Flucht vor den Nazis
Mit der NS-Machtübernahme musste Landshut mit seiner Familie emigrieren; in Ägypten und Palästina lebten die Landshuts unter materiell zeitweise erbärmlichen Bedingungen. Siegfried Landshut erarbeitete für das Economic Research Institute in Jerusalem die erste Studie über die soziologischen Grundlagen der Gemeinschaftssiedlungen („Kibbuz“) in Palästina – und fand für dieses Lebens- und Arbeitsmodell durchaus nicht nur freundliche Worte.
1950 kam Landshut nach Hamburg zurück; seine akademischen Kollegen hießen ihn nicht besonders warmherzig willkommen. Zum ordentlichen Professor wurde er 1951 berufen, viele Jahre akademischen Wirkens schlossen sich an. 1964 wurde er zum Vorsitzenden der Deutschen Vereinigung für Politische Wissenschaften gewählt. Am 8. Dezember starb Siegfried Landshut im Alter von 71 Jahren in Hamburg.

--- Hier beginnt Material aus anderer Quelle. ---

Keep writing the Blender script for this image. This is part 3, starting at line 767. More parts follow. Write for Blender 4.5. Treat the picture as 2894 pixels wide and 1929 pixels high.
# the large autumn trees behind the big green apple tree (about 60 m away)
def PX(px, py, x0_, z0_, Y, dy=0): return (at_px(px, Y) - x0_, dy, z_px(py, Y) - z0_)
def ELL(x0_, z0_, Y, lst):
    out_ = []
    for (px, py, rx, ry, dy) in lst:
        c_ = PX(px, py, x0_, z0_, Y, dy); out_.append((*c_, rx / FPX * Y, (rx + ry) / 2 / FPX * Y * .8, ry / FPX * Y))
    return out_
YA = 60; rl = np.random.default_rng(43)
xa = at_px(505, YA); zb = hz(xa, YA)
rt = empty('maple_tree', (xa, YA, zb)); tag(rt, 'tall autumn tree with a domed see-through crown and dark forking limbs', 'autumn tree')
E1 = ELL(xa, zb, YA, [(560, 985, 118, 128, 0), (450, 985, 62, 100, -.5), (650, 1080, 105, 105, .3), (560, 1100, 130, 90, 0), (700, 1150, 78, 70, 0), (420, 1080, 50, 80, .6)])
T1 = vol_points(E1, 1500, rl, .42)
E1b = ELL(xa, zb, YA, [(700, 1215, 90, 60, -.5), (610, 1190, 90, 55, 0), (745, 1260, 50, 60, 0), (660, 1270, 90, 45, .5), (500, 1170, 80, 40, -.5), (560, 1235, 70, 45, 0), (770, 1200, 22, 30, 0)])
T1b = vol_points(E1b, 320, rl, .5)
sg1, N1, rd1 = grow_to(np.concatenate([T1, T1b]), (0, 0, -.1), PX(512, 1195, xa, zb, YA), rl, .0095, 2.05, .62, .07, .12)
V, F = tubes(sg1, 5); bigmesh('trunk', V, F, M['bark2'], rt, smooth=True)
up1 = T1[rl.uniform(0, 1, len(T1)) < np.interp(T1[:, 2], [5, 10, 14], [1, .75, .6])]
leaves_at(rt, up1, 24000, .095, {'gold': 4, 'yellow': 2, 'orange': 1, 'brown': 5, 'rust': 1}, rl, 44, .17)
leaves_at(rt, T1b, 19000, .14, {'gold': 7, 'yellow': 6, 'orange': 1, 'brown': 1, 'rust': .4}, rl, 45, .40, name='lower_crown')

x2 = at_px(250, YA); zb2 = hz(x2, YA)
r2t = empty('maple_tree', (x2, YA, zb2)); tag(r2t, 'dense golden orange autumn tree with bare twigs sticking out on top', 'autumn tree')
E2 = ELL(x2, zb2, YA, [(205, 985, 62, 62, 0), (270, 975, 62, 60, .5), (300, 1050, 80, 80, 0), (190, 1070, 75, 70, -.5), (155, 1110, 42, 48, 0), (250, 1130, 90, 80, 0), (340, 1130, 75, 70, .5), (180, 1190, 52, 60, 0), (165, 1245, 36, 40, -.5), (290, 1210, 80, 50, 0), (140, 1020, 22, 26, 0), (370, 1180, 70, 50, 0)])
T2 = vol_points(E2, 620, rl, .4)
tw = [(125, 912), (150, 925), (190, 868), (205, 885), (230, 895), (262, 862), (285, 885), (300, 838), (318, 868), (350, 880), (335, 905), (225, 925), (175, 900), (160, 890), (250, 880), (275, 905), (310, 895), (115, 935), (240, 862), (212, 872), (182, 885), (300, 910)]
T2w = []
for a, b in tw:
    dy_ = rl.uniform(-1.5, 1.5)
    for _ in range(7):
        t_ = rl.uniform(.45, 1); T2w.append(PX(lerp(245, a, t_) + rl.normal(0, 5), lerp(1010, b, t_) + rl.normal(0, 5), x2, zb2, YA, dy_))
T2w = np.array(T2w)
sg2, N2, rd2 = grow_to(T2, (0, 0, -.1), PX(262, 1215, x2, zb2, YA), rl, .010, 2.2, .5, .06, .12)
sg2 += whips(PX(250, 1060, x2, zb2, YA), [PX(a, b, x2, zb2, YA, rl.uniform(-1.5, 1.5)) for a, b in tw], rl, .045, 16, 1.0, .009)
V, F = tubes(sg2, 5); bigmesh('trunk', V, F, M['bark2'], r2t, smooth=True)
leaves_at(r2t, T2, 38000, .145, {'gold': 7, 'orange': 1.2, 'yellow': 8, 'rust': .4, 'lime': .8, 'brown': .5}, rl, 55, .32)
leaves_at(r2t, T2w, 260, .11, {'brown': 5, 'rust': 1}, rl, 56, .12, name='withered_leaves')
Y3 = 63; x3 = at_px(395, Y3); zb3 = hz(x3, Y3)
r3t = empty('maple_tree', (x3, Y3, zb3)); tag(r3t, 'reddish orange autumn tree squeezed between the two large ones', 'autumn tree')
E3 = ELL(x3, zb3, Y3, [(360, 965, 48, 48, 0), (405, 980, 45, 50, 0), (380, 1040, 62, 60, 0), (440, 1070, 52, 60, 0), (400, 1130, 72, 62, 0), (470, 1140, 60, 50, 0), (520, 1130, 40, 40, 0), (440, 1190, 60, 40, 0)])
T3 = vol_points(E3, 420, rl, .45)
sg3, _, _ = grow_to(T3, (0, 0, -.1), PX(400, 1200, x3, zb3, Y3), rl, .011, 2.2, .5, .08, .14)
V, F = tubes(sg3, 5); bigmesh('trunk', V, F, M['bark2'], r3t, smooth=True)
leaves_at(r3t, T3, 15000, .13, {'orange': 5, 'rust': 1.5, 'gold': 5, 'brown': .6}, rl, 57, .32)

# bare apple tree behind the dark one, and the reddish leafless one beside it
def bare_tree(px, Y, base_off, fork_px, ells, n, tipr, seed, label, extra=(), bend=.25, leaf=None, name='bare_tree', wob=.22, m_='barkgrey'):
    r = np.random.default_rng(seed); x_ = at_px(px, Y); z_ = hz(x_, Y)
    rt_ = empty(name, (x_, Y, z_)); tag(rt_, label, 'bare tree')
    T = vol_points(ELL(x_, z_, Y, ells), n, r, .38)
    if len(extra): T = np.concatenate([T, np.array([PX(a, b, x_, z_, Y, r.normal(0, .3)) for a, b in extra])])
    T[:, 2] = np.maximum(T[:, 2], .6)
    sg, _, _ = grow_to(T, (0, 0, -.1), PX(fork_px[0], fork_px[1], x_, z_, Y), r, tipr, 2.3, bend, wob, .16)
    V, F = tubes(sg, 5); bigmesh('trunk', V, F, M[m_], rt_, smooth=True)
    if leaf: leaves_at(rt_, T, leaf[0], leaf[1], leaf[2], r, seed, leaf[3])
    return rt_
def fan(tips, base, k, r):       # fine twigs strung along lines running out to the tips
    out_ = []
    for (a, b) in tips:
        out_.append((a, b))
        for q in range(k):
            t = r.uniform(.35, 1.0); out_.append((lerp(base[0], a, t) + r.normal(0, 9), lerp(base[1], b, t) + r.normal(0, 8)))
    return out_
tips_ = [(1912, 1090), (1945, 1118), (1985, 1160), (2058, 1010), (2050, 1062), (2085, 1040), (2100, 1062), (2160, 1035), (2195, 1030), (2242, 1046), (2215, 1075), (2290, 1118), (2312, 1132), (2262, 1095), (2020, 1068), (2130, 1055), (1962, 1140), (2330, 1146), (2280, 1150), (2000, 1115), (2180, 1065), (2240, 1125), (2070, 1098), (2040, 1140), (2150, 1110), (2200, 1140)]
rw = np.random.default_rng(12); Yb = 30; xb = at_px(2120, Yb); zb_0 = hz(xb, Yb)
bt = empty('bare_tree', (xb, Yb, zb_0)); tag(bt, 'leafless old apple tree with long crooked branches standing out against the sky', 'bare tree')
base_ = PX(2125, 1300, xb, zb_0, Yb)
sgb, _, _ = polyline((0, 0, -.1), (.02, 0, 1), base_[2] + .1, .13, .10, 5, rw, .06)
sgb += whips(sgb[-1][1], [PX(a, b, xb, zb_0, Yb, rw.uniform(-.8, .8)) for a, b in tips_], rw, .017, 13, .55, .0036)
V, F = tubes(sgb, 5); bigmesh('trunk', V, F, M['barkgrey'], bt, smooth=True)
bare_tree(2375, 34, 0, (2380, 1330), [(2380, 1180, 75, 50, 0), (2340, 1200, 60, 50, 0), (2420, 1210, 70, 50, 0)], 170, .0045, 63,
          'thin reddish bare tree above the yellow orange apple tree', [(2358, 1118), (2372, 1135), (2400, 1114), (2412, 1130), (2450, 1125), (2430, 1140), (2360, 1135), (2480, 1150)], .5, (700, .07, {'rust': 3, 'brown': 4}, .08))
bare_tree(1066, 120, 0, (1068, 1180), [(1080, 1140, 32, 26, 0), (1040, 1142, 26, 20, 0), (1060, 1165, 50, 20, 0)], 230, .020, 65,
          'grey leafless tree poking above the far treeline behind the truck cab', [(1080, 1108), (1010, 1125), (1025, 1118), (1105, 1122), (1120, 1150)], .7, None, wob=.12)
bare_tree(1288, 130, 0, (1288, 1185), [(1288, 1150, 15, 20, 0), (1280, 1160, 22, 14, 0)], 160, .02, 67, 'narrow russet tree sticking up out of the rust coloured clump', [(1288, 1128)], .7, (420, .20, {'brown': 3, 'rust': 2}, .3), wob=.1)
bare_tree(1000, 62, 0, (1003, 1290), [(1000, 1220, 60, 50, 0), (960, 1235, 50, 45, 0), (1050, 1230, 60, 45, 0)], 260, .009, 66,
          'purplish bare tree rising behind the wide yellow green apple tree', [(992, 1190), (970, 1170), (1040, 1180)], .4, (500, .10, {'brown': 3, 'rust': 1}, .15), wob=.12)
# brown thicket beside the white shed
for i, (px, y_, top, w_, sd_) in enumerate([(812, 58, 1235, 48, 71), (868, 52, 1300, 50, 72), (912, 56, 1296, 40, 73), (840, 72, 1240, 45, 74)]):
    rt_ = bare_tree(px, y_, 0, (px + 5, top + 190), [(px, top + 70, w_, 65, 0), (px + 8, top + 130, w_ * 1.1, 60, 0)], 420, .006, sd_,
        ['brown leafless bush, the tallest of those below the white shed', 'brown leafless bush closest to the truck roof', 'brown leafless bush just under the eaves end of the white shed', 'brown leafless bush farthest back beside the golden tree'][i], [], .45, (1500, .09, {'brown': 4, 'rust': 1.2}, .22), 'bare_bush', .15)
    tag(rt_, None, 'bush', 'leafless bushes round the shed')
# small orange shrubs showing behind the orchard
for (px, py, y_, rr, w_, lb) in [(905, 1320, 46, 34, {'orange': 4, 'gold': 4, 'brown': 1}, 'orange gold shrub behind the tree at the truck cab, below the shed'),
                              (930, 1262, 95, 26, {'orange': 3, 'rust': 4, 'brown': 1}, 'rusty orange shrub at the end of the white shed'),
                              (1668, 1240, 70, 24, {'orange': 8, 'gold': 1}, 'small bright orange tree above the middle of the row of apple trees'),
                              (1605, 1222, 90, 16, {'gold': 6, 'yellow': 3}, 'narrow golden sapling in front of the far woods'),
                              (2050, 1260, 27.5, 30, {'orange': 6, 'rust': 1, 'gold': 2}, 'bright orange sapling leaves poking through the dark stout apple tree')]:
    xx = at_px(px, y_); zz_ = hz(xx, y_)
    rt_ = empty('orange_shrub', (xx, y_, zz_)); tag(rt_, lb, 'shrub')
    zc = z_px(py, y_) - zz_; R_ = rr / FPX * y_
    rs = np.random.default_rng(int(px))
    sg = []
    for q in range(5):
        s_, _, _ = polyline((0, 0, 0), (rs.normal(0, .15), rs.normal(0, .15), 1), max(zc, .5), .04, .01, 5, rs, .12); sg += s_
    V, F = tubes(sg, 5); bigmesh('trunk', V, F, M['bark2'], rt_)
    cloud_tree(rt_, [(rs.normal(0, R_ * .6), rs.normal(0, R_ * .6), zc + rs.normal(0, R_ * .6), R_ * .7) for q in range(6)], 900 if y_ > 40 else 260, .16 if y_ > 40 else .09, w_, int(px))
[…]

Sein Werk hat nicht die Prominenz erfahren, die etwa sein ebenfalls aus der Emigration in die Bundesrepublik zurückgesiedelter Kollege Adorno genießen konnte: Während von dem in Frankfurt lehrenden Soziologen die zum Alltagsmodus gewordene kritische Haltung zu lernen war, alles zu hinterfragen, nichts so gelten zu lassen, wie es scheint, und immer hinter allen sogenannten Fassaden das Eigentliche zu vermuten – weil es ein gutes Leben im Falschen nicht geben könne –, lud ein Wissenschaftler vom Politischen wie Siegfried Landshut dazu ein, das Gemeinwohl, so fernstehend und entfremdet es dem Einzelnen auch scheinen mag, nicht aus dem Blick zu verlieren.
Es könnte, zumal in Zeiten, da Parteien wie die AfD beanspruchen, für das „Volk“ zu sprechen, klug sein, das Werk Landshuts zu entdecken: Ein Volk ohne ausdifferenzierten Blick könne es nicht geben. Die schiere Empirie, ohne die eine politische Soziologie nicht auskommen kann, lehrt, dass jedes Sprechen über das, was „Volk“ genannt wird, eine grundsätzliche Lüge enthält: Weil es einen Gesamheit ohne Einzelne, also ohne differente, auch gegensätzliche Interessen, nicht geben kann. Dass das HIS seinen Preis nach Siegfried Landshut benennt, ist in diesem Sinne so hochaktuell wie nützlich.